The puzzles are pretty good too – there isn’t anything notably challenging, but they’re satisfying to solve, and reward you for paying attention to all the things you learn. They also feel organic: it’s reasonable to need to get oriented to the landscape before you can start wandering around looking for the ruins of a church, for example. There are one or two that may not hold if up if you think too hard about the plausibility of various millennium-old mechanisms still functioning in contemporary times, but that’s part of the suspension of disbelief the genre requires. As for the various NPCs, they aren’t especially helpful or deeply implemented, but there’s sufficient narrative justification for this so I didn’t mind.
Reliquary does have some old-school elements: most notably, its tracking of time and insistence that one move equals one minute, combined with the battery-powered (though at least rechargeable) flashlight, got me in trouble in my first playthrough, since my light source ran out just as a got to a hidden location that I couldn’t leave until I solved a puzzle that I couldn’t see well enough to even begin to address. But I was having so much fun I didn’t mind retracing my steps. Similarly, I ran into a couple of small syntax issues, one of which sent me to the hints before realizing I had the puzzle solved (in a particular place, UNLOCK DOOR tells you that you can’t see any such thing, which is odd because UNLOCK MARBLE DOOR allows you to proceed).

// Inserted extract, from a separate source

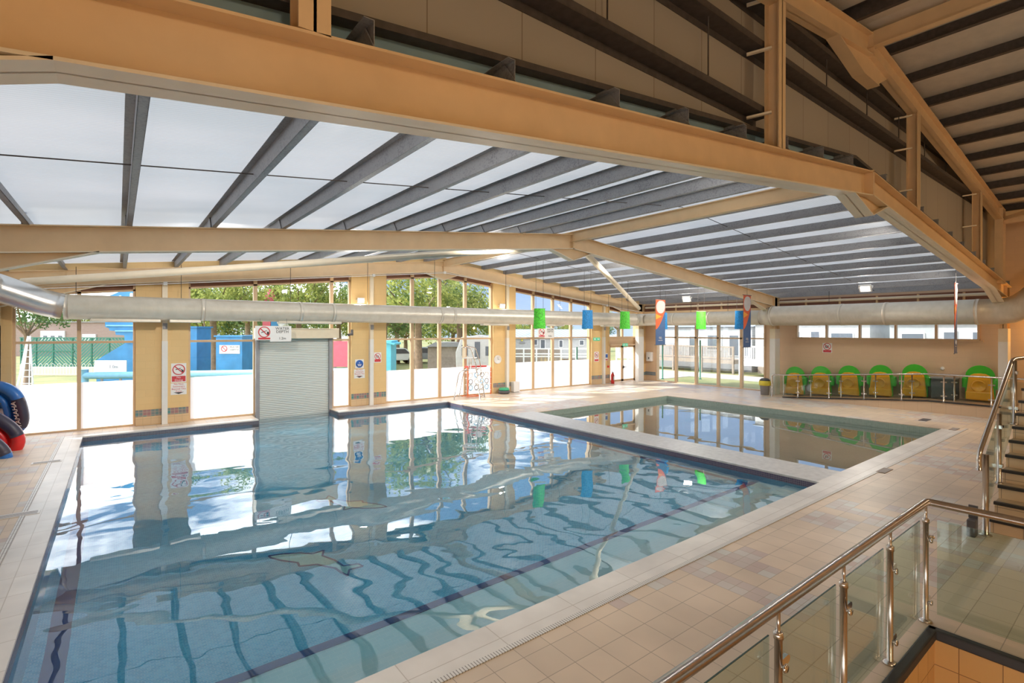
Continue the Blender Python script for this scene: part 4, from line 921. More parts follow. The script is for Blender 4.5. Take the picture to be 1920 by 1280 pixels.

But as I said above, I can’t bring myself to care about any of that – I can’t think of many other games that satisfy the fantasy of uncovering lost secrets by knowing a lot about religious art and Latin as Reliquary does. The fact that when you reach the ending, it actually has something to say about Italian society’s relationship to its past is just gilding the lily; for a particular kind of traveler, this game is about as good as virtual tourism gets.